§ Material provided:
"""
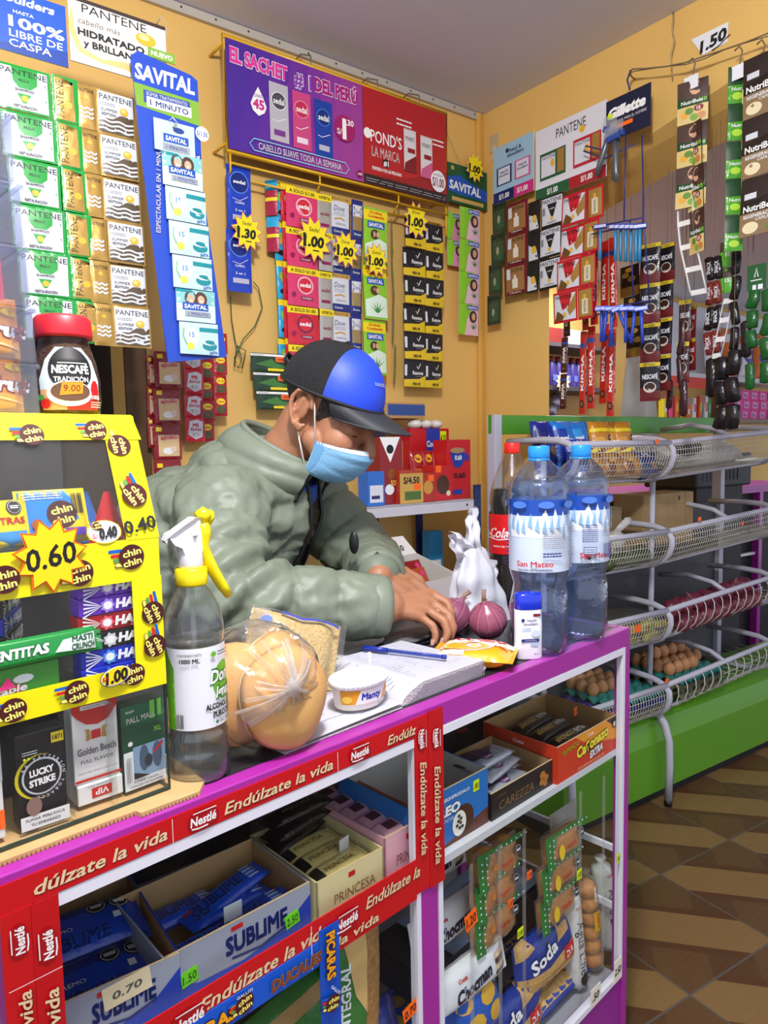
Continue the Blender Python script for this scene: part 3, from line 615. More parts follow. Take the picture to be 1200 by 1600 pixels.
for k in range(4): one('wafer_pack', drk_me, 'black wafer pack in the wide tray, %s' % ('leftmost', 'second from left', 'third from left', 'rightmost')[k], 'wafer pack', CF, (-.42+.09*k, .26, ZR+.03), 1.45, 'black packs in the wide tray')
# ------------------------------------------------------------------ lower right: biscuits behind the glass
ZF = .2005
SODB = mat('22398f', .25, bump=(70, .5)); SODY = mat('d8b070', .5, mix=('b98a4a', 90, .2))
def art_soda(pr): pr.poly([(-.09, -.045), (.09, -.045), (.09, .012), (.03, -.002), (-.02, -.012), (-.09, -.01)], SODY); pr.poly([(-.09, .02), (-.05, .035), (-.06, .05), (-.09, .05)], SODY); pr.poly([(.01, .018), (.05, .025), (.055, .052), (.02, .05)], SODY); pr.text('Soda', -.03, .012, .024, WHITE, .075, .03, .05, 'C', .25, out=mat('1a2560', .4)); pr.rect(.028, -.028, .062, .002, RED); pr.text('DIA', .045, -.013, .014, WHITE, .024, .03, .1, 'C', .2); pr.line([(-.08, -.022), (-.02, -.03), (.08, -.02)], .002, mat('b98a4a', .5))
soda_me = pillow(.19, .096, .046, SODB, art_soda, p=3, q=.45, crimp=.01, wr=.002).me('cracker_bag')
lab = ['bottom at left', 'bottom at right', 'top']
for k, (px, py, a) in enumerate(((830, 1590, .05), (870, 1498, .0))):
    p = CF.on(px, py, 'y', .035); one('cracker_bag', soda_me, 'blue and tan soda cracker bag behind the glass, %s' % ('lower one', 'upper one')[k], 'cracker bag', CF, (p.x-.03*(1-k), .082, p.z), -.02, 'soda cracker bags', radians(82), 0)
for k in range(2): one('cracker_bag', soda_me, 'blue cracker bag lying flat under the standing bags, %s' % ('lower', 'upper')[k], 'cracker bag', CF, (-.17, .085+.14*k, ZF), 0, 'flat cracker bags')
# green biscuit packs, two columns of three
GRN = mat('2f7a35', .25); BIS = mat('c98f4a', .5, mix=('a9702f', 120, .2)); FILM = clear('fff8ec', .9, .12, .10, bump=(60, .6))
def bis_pack(w, h, kind):
    mb = MB(); n = 2
    if kind == 0:
        for x in (-.026, .026): mb.lathe([(.0, 0), (.020, .0), (.025, .004), (.026, .012), (.025, .02), (.021, .025), (0, .026)], BIS, 24, TM((x, 0, 0)), fn=lambda r, z, a: r*(1+.03*cos(18*a)), sy=1.25)
    else: pillow(w*.9, h*.72, .026, BIS, None, p=6, wr=.0008, mb=mb)
    q = Pr(mb, (0, 0, .0268), (1, 0, 0), (0, 1, 0)); 
    q.poly([(-w/2, -h/2), (-w*.30, -h/2), (-w*.34, -h*.1), (-w*.2, h*.3), (-w*.28, h/2), (-w/2, h/2)], GRN); q.poly([(-w*.2, h*.36), (w/2, h*.34), (w/2, h/2), (-w*.28, h/2)], GRN)
    for k in range(10): q.ell(-w*.42+.012*(k % 2), -h*.4+h*.085*k, .0018, .0018, PWHITE, 7)
    for k in range(7): q.ell(-w*.1+.013*k, h*.43, .0018, .0018, PWHITE, 7)
    q.ell(-w*.16, -h*.1, .009, .014, mat('e8c030', .4), 12) if kind else q.rect(-w*.2, -.004, -w*.1, .006, mat('c87830', .4)); q.text('Margaritas' if kind == 0 else 'Vainilla', .012, -h*.05, .007, RED, .03, .02, .2, 'C', .1); octagon(q, w*.36, h*.12, .009)
    pillow(w, h, .03, FILM, None, p=5, crimp=.012, wr=.0015, mb=mb); return mb.me('biscuit_pack')
bm0, bm1 = bis_pack(.115, .062, 0), bis_pack(.125, .062, 1)
for c_ in range(2):
    for r_ in range(3):
        px, py = (((782, 1448), (783, 1398), (786, 1352)), ((880, 1418), (882, 1370), (888, 1322)))[c_][r_]
        p = CF.on(px, py, 'y', .03); one('biscuit_pack', bm0 if c_ == 0 else bm1, '%s pack in a green wrapper, %s of its three behind the glass' % (('round biscuits', 'long biscuits')[c_], ('bottom', 'middle', 'top')[r_]), 'biscuit pack', CF, (p.x, .060, p.z), -.03, ('round biscuit packs', 'long biscuit packs')[c_], radians(84))
# chocolate cakes in white packs
CHW = mat('e3e4e8', .25, bump=(70, .5))
def art_chw(pr):
    pr.text('Chocman', -.005, -.006, .020, mat('2a1a2a', .4), .085, .05, .2, 'C', .12, out=mat('9ab0d8', .4), ow=.02); pr.text('Costa', -.03, .013, .006, RED, .02, .03, .1); pr.text('yoguis', .01, -.022, .009, mat('c8962a', .4), .04, .02, .2)
    for k in range(4): pr.rect(.048, -.02+.009*k, .082, -.013+.009*k, mat('4a2a1a', .4) if k % 2 == 0 else mat('e8c89a', .4))
chw_me = pillow(.18, .060, .036, CHW, art_chw, p=3, q=.45, crimp=.01, wr=.002).me('cake_pack')
for k, (px, py) in enumerate(((738, 1530), (738, 1470), (734, 1412))):
    p = CF.on(px, py, 'y', .04); one('cake_pack', chw_me, 'white cake pack beside the middle post, %s of the pile' % ('bottom', 'middle', 'top')[k], 'cake pack', CF, (max(p.x, -.475), .065+.04*k, p.z+.012*k), -.02, 'white cake packs', radians(78), 0)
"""
§ Objective: Every line should be retyped exactly, with the pictures omitted.

§ Task output:
Continue the Blender Python script for this scene: part 3, from line 615. More parts follow. Take the picture to be 1200 by 1600 pixels.
for k in range(4): one('wafer_pack', drk_me, 'black wafer pack in the wide tray, %s' % ('leftmost', 'second from left', 'third from left', 'rightmost')[k], 'wafer pack', CF, (-.42+.09*k, .26, ZR+.03), 1.45, 'black packs in the wide tray')
# ------------------------------------------------------------------ lower right: biscuits behind the glass
ZF = .2005
SODB = mat('22398f', .25, bump=(70, .5)); SODY = mat('d8b070', .5, mix=('b98a4a', 90, .2))
def art_soda(pr): pr.poly([(-.09, -.045), (.09, -.045), (.09, .012), (.03, -.002), (-.02, -.012), (-.09, -.01)], SODY); pr.poly([(-.09, .02), (-.05, .035), (-.06, .05), (-.09, .05)], SODY); pr.poly([(.01, .018), (.05, .025), (.055, .052), (.02, .05)], SODY); pr.text('Soda', -.03, .012, .024, WHITE, .075, .03, .05, 'C', .25, out=mat('1a2560', .4)); pr.rect(.028, -.028, .062, .002, RED); pr.text('DIA', .045, -.013, .014, WHITE, .024, .03, .1, 'C', .2); pr.line([(-.08, -.022), (-.02, -.03), (.08, -.02)], .002, mat('b98a4a', .5))
soda_me = pillow(.19, .096, .046, SODB, art_soda, p=3, q=.45, crimp=.01, wr=.002).me('cracker_bag')
lab = ['bottom at left', 'bottom at right', 'top']
for k, (px, py, a) in enumerate(((830, 1590, .05), (870, 1498, .0))):
    p = CF.on(px, py, 'y', .035); one('cracker_bag', soda_me, 'blue and tan soda cracker bag behind the glass, %s' % ('lower one', 'upper one')[k], 'cracker bag', CF, (p.x-.03*(1-k), .082, p.z), -.02, 'soda cracker bags', radians(82), 0)
for k in range(2): one('cracker_bag', soda_me, 'blue cracker bag lying flat under the standing bags, %s' % ('lower', 'upper')[k], 'cracker bag', CF, (-.17, .085+.14*k, ZF), 0, 'flat cracker bags')
# green biscuit packs, two columns of three
GRN = mat('2f7a35', .25); BIS = mat('c98f4a', .5, mix=('a9702f', 120, .2)); FILM = clear('fff8ec', .9, .12, .10, bump=(60, .6))
def bis_pack(w, h, kind):
    mb = MB(); n = 2
    if kind == 0:
        for x in (-.026, .026): mb.lathe([(.0, 0), (.020, .0), (.025, .004), (.026, .012), (.025, .02), (.021, .025), (0, .026)], BIS, 24, TM((x, 0, 0)), fn=lambda r, z, a: r*(1+.03*cos(18*a)), sy=1.25)
    else: pillow(w*.9, h*.72, .026, BIS, None, p=6, wr=.0008, mb=mb)
    q = Pr(mb, (0, 0, .0268), (1, 0, 0), (0, 1, 0)); 
    q.poly([(-w/2, -h/2), (-w*.30, -h/2), (-w*.34, -h*.1), (-w*.2, h*.3), (-w*.28, h/2), (-w/2, h/2)], GRN); q.poly([(-w*.2, h*.36), (w/2, h*.34), (w/2, h/2), (-w*.28, h/2)], GRN)
    for k in range(10): q.ell(-w*.42+.012*(k % 2), -h*.4+h*.085*k, .0018, .0018, PWHITE, 7)
    for k in range(7): q.ell(-w*.1+.013*k, h*.43, .0018, .0018, PWHITE, 7)
    q.ell(-w*.16, -h*.1, .009, .014, mat('e8c030', .4), 12) if kind else q.rect(-w*.2, -.004, -w*.1, .006, mat('c87830', .4)); q.text('Margaritas' if kind == 0 else 'Vainilla', .012, -h*.05, .007, RED, .03, .02, .2, 'C', .1); octagon(q, w*.36, h*.12, .009)
    pillow(w, h, .03, FILM, None, p=5, crimp=.012, wr=.0015, mb=mb); return mb.me('biscuit_pack')
bm0, bm1 = bis_pack(.115, .062, 0), bis_pack(.125, .062, 1)
for c_ in range(2):
    for r_ in range(3):
        px, py = (((782, 1448), (783, 1398), (786, 1352)), ((880, 1418), (882, 1370), (888, 1322)))[c_][r_]
        p = CF.on(px, py, 'y', .03); one('biscuit_pack', bm0 if c_ == 0 else bm1, '%s pack in a green wrapper, %s of its three behind the glass' % (('round biscuits', 'long biscuits')[c_], ('bottom', 'middle', 'top')[r_]), 'biscuit pack', CF, (p.x, .060, p.z), -.03, ('round biscuit packs', 'long biscuit packs')[c_], radians(84))
# chocolate cakes in white packs
CHW = mat('e3e4e8', .25, bump=(70, .5))
def art_chw(pr):
    pr.text('Chocman', -.005, -.006, .020, mat('2a1a2a', .4), .085, .05, .2, 'C', .12, out=mat('9ab0d8', .4), ow=.02); pr.text('Costa', -.03, .013, .006, RED, .02, .03, .1); pr.text('yoguis', .01, -.022, .009, mat('c8962a', .4), .04, .02, .2)
    for k in range(4): pr.rect(.048, -.02+.009*k, .082, -.013+.009*k, mat('4a2a1a', .4) if k % 2 == 0 else mat('e8c89a', .4))
chw_me = pillow(.18, .060, .036, CHW, art_chw, p=3, q=.45, crimp=.01, wr=.002).me('cake_pack')
for k, (px, py) in enumerate(((738, 1530), (738, 1470), (734, 1412))):
    p = CF.on(px, py, 'y', .04); one('cake_pack', chw_me, 'white cake pack beside the middle post, %s of the pile' % ('bottom', 'middle', 'top')[k], 'cake pack', CF, (max(p.x, -.475), .065+.04*k, p.z+.012*k), -.02, 'white cake packs', radians(78), 0)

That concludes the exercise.